> _Given exercise_
Review the material line by line. Identify and copy every line that contains the string "pixels".

(Stored data entries)
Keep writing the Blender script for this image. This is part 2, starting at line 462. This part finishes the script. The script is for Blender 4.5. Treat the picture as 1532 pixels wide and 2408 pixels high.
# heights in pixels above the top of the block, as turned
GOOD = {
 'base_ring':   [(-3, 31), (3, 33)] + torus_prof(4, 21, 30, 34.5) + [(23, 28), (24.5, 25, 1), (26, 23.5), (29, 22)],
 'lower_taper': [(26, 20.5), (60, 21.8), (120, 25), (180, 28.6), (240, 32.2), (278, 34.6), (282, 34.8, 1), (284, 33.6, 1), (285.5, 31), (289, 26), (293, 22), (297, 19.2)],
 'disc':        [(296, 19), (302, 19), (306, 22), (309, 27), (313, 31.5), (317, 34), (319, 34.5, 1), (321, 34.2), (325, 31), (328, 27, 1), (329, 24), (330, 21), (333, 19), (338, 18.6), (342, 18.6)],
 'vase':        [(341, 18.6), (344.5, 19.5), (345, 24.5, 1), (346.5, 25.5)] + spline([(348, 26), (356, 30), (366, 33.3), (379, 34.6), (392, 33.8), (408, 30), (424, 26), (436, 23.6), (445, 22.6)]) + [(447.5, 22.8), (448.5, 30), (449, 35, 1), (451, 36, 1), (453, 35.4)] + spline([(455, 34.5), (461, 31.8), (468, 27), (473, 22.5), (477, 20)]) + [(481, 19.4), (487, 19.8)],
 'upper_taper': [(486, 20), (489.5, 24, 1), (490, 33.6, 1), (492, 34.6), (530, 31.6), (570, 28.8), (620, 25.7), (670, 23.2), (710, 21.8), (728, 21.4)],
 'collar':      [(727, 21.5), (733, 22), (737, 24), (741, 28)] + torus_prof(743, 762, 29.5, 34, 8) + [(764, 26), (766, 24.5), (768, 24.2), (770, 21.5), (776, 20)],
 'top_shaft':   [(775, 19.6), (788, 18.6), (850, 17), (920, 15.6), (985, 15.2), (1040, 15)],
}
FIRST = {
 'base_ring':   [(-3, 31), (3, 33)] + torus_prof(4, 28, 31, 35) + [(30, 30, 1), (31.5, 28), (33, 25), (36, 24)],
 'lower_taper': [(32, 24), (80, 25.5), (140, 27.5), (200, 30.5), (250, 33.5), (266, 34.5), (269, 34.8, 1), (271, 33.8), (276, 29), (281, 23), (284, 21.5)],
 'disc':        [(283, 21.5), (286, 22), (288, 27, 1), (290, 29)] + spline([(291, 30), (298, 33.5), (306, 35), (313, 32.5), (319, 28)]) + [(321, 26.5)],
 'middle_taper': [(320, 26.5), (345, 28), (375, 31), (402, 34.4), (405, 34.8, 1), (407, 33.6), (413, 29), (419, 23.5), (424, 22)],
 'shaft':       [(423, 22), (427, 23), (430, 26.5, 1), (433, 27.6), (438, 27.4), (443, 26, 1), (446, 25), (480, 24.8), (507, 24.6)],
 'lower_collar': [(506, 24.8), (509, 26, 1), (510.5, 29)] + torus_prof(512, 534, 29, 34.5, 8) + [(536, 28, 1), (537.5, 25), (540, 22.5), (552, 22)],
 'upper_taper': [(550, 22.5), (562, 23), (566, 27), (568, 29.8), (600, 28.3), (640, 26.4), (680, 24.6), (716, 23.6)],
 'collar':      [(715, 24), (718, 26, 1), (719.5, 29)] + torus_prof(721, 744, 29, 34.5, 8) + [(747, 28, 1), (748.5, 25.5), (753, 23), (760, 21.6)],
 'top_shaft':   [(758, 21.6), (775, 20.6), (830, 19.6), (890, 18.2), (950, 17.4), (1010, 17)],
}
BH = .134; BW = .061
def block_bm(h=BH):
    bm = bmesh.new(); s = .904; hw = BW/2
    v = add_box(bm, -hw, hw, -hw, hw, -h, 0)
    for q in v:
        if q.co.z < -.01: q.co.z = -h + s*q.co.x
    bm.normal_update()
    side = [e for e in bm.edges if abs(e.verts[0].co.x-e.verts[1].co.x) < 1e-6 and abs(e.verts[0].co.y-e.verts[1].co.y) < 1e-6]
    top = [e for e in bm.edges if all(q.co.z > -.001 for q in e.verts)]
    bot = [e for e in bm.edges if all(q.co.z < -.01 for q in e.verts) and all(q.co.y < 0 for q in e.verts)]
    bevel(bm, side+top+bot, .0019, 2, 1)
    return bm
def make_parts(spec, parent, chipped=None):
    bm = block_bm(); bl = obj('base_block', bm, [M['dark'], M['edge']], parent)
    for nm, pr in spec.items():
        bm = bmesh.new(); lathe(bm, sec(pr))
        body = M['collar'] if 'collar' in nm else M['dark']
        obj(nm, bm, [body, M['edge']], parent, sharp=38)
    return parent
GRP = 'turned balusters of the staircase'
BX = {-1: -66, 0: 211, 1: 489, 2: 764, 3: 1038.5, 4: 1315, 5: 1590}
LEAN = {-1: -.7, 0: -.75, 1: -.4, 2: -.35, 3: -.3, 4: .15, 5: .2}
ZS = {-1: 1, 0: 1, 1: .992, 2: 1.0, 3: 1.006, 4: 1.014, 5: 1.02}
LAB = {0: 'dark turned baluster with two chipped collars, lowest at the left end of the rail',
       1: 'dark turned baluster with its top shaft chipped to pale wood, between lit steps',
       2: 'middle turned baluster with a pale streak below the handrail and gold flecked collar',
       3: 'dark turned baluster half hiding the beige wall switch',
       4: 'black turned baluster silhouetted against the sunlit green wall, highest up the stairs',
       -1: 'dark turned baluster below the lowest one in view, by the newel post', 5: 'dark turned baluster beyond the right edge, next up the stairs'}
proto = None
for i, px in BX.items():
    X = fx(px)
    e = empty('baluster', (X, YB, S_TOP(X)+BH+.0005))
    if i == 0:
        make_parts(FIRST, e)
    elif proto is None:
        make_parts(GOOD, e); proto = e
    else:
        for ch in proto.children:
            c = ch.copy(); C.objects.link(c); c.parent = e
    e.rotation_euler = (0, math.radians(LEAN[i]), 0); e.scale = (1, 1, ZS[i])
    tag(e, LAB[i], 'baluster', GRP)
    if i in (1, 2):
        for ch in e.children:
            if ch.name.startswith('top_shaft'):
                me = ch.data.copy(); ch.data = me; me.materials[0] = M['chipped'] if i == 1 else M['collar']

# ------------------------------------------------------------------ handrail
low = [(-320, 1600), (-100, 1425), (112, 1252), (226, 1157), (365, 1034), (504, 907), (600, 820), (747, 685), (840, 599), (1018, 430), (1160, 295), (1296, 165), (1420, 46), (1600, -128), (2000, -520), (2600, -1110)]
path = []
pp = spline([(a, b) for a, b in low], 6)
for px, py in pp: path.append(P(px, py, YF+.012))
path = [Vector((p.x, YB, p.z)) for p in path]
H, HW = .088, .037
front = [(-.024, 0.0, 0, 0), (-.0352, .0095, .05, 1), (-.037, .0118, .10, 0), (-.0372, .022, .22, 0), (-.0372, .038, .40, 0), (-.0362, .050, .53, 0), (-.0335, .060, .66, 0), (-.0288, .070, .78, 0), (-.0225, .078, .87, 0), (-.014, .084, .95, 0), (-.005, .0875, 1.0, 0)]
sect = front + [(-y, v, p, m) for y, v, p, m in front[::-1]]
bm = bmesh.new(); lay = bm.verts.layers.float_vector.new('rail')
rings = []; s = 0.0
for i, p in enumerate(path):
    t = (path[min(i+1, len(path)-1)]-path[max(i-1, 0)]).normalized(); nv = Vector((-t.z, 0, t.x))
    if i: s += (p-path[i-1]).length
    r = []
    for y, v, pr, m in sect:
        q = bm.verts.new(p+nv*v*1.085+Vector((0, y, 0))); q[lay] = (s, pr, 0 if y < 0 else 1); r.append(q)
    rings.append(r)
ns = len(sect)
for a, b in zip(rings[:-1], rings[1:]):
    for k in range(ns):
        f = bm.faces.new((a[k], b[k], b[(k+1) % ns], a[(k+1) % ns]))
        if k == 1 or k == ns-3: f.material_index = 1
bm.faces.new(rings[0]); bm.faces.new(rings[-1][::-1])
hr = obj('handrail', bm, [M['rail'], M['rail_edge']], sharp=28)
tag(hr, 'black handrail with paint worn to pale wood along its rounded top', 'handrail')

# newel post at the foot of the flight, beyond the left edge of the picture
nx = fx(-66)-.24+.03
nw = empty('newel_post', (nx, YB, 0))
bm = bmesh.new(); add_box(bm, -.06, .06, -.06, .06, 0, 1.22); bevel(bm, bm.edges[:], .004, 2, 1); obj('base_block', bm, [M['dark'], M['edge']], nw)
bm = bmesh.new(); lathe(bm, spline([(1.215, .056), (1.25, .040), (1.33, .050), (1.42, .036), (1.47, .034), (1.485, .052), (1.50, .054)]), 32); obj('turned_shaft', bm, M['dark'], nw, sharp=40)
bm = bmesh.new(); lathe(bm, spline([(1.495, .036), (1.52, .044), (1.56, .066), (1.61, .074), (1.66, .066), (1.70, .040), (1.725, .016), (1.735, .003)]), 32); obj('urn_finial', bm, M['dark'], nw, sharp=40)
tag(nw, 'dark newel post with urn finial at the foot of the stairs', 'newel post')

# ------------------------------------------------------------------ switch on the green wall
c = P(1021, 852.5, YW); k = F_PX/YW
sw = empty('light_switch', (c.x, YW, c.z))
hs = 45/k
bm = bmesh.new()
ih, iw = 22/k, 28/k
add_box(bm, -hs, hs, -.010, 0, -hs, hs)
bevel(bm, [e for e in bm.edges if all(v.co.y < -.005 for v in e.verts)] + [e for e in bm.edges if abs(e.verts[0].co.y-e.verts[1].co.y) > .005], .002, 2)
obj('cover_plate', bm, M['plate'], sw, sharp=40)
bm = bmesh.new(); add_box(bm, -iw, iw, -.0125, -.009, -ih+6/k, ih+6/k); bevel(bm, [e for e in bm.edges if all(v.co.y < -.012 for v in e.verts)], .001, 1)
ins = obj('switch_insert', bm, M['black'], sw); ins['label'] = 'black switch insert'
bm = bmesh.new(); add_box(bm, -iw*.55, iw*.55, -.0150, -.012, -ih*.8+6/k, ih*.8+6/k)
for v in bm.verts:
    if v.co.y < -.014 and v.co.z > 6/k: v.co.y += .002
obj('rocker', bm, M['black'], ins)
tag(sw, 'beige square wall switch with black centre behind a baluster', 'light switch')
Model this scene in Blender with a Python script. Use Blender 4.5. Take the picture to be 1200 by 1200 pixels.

> _Output_
Keep writing the Blender script for this image. This is part 2, starting at line 462. This part finishes the script. The script is for Blender 4.5. Treat the picture as 1532 pixels wide and 2408 pixels high.
# heights in pixels above the top of the block, as turned
Model this scene in Blender with a Python script. Use Blender 4.5. Take the picture to be 1200 by 1200 pixels.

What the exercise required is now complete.